If this were true, then the many conservative print outlets in this country would be weathering the crisis better than their perceived liberal peers. And they ain't.

And I don't believe that those who get so worked up over Polanski that they would participate in a boycott form a measurable part of the audience for, say, Woody Allen, let alone the Dardennes.

If Hollywood faces a crisis, it is only marginally based on the failure to turn out movies that adhere to values. That's an old, old lament and one the movie business has always survived, even during periods when the country was a great deal more conservative than it is now. Hollywood's woes stem mostly from competition, as Glenn says. The problem most people have with Hollywood content isn't amorality, it's vapidity.

And, despite the fact that most of us (not all, Bill!) skew liberal, you won't find many people, right or left, as ready to decry that vapidity as Glenn, the people who comment at his place and the people on his blogroll.


One of the far-right's mantras is that "Hollywood is out of step with Mainstream America." Given the tens of billions of dollars that pour into the entertainment industry's coffers every year--not all of it from San Francisco and Boston--you'd think they'd pack it in by now. But that would require them to be sane people in possession of actual facts.

Hall of Fame Moment: Catholic nutcase William Donohue decrying that Hollywood is run by "Jews obsessed with anal sex," and then proceding to list as examples such noted Heebs as Martin Scorsese, Francis Coppola and George Lucas.


I think you misunderstood something I wrote. I never meant to imply that it was only conservatives who had problems with what they were reading in the newspaper. There are plenty of people on the left who live in towns with newspapers that skew their reporting to the right. Editorializing within news stories is problematic, whether from the left or the right. The larger problem is that the pervasive politicization and advocacy in so-called news reporting has resulted in a situation wherein no one can trust that what they are reading is an unbiased reflection of events.

And I could not agree more--vapidness is a major problem in movies today. In fact, I think most major releases are generally awful. You(Siren) seem to think my emphasis is on morality, but that's just one piece of a larger problem. When I used the term "values," I meant a lot more than just sexual behavior. Just as people didn't stop reading the newspaper due to one event, most people aren't going to boycott the movies solely because of Roman Polanski's criminal behavior. I think it's more of a long, slow process. One other thing, I meant in no way to criticize Glenn. I enjoy this site, visit often, and respect his views.

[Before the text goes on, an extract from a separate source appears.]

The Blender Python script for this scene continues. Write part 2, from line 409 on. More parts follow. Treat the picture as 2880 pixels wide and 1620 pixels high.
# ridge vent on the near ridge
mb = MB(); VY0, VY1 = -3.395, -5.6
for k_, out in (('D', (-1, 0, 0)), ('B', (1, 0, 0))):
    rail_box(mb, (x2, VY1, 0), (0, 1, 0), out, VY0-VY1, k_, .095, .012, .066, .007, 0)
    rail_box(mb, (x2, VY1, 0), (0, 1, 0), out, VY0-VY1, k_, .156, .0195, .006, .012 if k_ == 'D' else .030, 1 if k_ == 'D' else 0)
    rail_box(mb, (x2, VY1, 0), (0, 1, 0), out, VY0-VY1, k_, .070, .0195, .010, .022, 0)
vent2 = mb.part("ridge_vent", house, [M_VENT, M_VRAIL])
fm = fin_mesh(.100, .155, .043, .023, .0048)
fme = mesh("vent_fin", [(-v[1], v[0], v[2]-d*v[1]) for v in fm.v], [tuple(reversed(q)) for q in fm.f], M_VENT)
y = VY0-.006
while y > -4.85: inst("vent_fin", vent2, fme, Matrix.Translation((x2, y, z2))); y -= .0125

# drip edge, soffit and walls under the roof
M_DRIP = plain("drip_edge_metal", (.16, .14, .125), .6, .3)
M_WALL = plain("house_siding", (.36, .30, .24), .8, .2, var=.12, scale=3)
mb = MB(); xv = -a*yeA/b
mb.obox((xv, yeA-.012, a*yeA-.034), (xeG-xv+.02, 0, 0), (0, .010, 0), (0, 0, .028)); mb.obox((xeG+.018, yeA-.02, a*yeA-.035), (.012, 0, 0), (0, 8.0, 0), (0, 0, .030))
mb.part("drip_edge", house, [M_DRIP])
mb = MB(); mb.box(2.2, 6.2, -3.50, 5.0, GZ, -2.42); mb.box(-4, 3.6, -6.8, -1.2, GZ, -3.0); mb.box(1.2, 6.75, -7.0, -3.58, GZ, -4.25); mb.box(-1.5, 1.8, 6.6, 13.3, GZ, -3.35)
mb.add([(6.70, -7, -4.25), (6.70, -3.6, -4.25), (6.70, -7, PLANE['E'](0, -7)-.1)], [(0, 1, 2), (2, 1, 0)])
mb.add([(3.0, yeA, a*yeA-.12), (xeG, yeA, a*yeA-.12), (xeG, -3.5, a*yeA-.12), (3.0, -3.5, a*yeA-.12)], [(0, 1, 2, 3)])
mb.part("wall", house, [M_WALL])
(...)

**** I also can see why others see good reasons not to bring him back....the latter don't amount to rape apologies****

Yes they do. They really do. I can think of no reason to bring Polanski back now that he is in custody other than possibly the city of Los Angeles is so broke that it can't afford economy class one-way tickets from Zurich to Los Angeles for Polanski and whomever he will be handcuffed to. If you are presented with a man who raped a 13-year-old girl, and you strain to find reasons why he should not face punishment, you are a rape apologist.

That said, I don't disagree with anything in Glenn's post. "Self-inflicted wound" is a very, very apt description of Hollywood's reaction to this whole mess. Glenn Reynolds is a liar and a hypocrite. Many of the right-wingers beating this drum are liars and hypocrites. But the reaction of Polanski's defenders--Weinstein, Whoopi, Debra Winger, and are you freaking kidding me Woody Allen?--was a great big Christmas gift to Reynolds and company. Wrapped up and tied with a nice pretty bow. I wish that someone in the movie business would stand up and say that yes, Polanski should actually face justice for attacking a young girl. Someone more prominent that that woman who used to be on "Little House on the Prairie" at least.

The Siren

@DBrooks - thanks for clarifying. (I now realize I posted both under my old handle, Campaspe, and Siren -- hope that wasn't too confusing.) I didn't think you were dissing Glenn. I was typing past my bedtime (never a good idea) and was more waspish than either I intended or you deserved. Indeed, you do not have to be on the right to have problems with, to name a few things, the tenor of your local newspaper, the ghastly freak show that is much of reality TV, the increasing can-you-top-this nature of screen violence, or a petition for Mr. Polanski's release that refers to the repellent actions that got him in hot water in the first place as "a case of morals," as if he'd dropped his trousers on Central Park West or something. (Aside to Glenn: for that reason it does matter to me which petition was signed, although it won't affect my viewing choices.) I have problems with all of those things. I do think, though, that as Cadavra points out, the drumbeat against the culture stays the same year in year out, and yet people still fork over for this stuff. I have no answer for that. I just stay in my corner of the Web and try to proselytize for Sirk, Ophuls, Borzage, Lubitsch and my other passions.


"to NOT bring Polanski back now", that is.


"The larger problem is that the pervasive politicization and advocacy in so-called news reporting has resulted in a situation wherein no one can trust that what they are reading is an unbiased reflection of events."

That would be a serious problem. Of course, to be one, it'd have to exist, first.

While I'm not saying reporters or editors are flawless or apolitical, they also have deadlines and rarely any interest in skewing the facts. Why would they? That would get them fired, and it's not worth their job.

This "problem" is really one of perception, just like violent crime rates have been dropping like rocks and yet people think we live in a state awash with violence and crime. The problem lies mostly with the readers: if the piece tells them what they want to hear, it is a fine piece of journalism offering a fair perspective. If it doesn't, the journalist is a biased piece of shit.

Leave out the cranks, the whiners, and the guys with axes to grind and you'll find not very many cases of "media bias" left, and those are usually cases of corporate meddling.


"Leave out the cranks, the whiners, and the guys with axes to grind and you'll find not very many cases of "media bias" left, and those are usually cases of corporate meddling."

Sure, Dan. You keep telling yourself that.